Rübe ab zum Happy-End

„Gast“-Dramaturg Jón Philipp von Linden weist im Programmheft darauf hin, dass der Name der Hauptfigur, Sir Percy, etwas zu tun hat mit Parsifal. Die Chemnitzer Oper ist nicht nur weithin bekannt für ihren Parsifal und Richard Wagner überhaupt (ein neuer „Ring“ kommt ab 2017), sondern auch beliebt wegen ihrer Musical-Produktionen – jede einzelne ein Erfolg, seit Sylvia Schramm-Heilfort vor 25 Jahren (!) die Eliza gesungen hat „My fair Lady“ kommt im Sommer wieder – open air. Gestern Abend war in der Grazer Oper Premiere für die „Chemnitzer“ Chess-Produktion. Bitterlich dirigierte. Heute Nacht noch schrieb die „Nachtkritik“: „Schachmatt? Keineswegs! Schulnote eins für die Optik von “Chess”… Es war also eine nachvollziehbare Entscheidung von Intendantin Nora Schmid, diese “Chess”-Inszenierung von “Die Theater Chemnitz” einzukaufen.“

Von Linden ist (zusammen mit seiner Frau Nora) wieder zum Theater Bielefeld zurückgekehrt, von wo er hergekommen war. Private Gründe. Freude über gute Jobs. Träne im Knopfloch. Chemnitz fehlt. In Bielefeld war „Das scharlachrote Siegel“ 2010 aufgeführt worden. Mit von Linden („musikalische Assistenz“*).  Auf den Bielefelder Wurzeln (Regie hier wie dort: Roland Hüve, Bühne und Kostüme: Christof Cremer, auch die beiden Prot(anti)agonisten waren damals schon dabei) entfaltete sich die Chemnitzer Produktion. Krönend. Sächsischer Broadway eben. Heute früh hat der chemnitzer Bielefelder von Linden sein Facebook-Titelbild aktualisiert. Es zeigt ein Foto –  der Chemnitzer Aufführung!

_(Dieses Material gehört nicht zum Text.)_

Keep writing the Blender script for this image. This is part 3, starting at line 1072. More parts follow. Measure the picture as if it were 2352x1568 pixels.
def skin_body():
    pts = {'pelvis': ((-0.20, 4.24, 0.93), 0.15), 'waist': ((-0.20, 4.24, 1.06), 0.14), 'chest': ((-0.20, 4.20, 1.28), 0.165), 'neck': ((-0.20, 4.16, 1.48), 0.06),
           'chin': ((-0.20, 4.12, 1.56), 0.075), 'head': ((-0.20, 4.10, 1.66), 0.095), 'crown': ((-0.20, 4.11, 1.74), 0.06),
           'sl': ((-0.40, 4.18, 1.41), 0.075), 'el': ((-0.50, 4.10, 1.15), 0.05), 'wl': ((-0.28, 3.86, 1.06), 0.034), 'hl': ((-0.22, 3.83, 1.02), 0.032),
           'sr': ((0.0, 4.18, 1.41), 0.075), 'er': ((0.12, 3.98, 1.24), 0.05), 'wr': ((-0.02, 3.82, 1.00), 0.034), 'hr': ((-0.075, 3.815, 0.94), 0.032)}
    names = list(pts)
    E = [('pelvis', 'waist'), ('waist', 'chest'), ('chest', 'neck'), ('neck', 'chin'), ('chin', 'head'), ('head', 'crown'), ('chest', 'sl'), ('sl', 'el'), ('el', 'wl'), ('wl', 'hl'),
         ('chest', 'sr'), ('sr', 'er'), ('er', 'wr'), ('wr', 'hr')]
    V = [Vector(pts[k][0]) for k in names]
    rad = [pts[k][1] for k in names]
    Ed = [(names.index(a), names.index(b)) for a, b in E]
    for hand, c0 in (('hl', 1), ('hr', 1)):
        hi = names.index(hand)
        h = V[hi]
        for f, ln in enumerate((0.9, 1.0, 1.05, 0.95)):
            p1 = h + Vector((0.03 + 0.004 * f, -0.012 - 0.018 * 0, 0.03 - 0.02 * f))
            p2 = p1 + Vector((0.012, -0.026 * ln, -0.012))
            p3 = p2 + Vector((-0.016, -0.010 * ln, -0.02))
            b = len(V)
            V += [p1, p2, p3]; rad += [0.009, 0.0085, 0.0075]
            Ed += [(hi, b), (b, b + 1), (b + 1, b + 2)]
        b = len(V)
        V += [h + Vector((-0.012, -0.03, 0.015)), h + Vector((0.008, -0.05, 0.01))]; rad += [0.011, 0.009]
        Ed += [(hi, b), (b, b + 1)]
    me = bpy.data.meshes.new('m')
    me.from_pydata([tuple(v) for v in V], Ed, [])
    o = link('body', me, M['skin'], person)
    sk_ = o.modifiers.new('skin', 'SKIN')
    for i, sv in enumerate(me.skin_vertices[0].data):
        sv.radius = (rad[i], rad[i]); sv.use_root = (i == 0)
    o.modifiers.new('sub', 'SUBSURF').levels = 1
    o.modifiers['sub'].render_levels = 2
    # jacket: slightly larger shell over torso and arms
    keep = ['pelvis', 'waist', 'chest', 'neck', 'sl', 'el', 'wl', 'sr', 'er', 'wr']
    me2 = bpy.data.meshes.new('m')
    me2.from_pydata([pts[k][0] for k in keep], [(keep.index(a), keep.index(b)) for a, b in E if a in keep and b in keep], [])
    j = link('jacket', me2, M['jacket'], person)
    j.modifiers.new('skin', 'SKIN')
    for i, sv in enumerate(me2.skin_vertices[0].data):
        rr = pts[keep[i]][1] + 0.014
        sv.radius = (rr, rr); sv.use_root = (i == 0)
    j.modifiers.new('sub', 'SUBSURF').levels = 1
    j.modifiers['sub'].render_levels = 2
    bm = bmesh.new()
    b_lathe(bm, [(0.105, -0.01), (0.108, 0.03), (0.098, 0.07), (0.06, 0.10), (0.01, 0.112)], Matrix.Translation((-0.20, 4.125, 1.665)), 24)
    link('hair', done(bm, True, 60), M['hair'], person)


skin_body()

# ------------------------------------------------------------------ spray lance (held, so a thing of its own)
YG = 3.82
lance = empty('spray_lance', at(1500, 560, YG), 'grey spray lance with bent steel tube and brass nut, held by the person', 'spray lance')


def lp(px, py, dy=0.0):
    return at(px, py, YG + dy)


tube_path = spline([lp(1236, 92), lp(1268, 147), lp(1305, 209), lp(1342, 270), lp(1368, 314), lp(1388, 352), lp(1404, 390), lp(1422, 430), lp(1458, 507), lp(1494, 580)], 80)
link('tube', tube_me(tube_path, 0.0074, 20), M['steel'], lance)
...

Publikum ist nie berechenbar. Aber wenn eine Suppe mit den richtigen Zutaten angerührt wird, schmeckt sie. Man nehme: eine Geschichte voll Herz, Schmerz, Tränen und Blut. Wie weiland Hedwig Courths-Mahler. 1904 brachte das Chemnitzer Tageblatt ihren Roman „Licht und Schatten“ als Fortsetzungsgeschichte. Es war ihr Durchbruch. Oder wie Baroness Emmuska Orczy (was für ein Name!). Sie brach schon ein Jahr eher durch zum Ruhm, als sie in London eine Kurzgeschichte zum Drama „The Scarlet Pimpernel“ umschrieb. Riesenerfolg im Londoner Westend. Für den Broadway fehlte (neben einer zeitgemäßen Neutexterei – machte Nan Knighton) die passende Musik. Für die Würze sorgte Frank Wildhorn, Musical-Chefkoch („Jekyll & Hyde“, „Civil war“, Pop-Titel, auch für Whitney Houston). Uraufführung 1997. Welterfolg. Schmeckte auch dem Publikum in Chemnitz überaus gut. Mehr als 1.000 Gäste bei der Preview (erstmalig) am Freitag und der Premiere am Samstag. Der Intendant freute sich. Hatte bei der Zusammenstellung des Spielzeit-Menüs wieder mal das richtige Händchen bewiesen…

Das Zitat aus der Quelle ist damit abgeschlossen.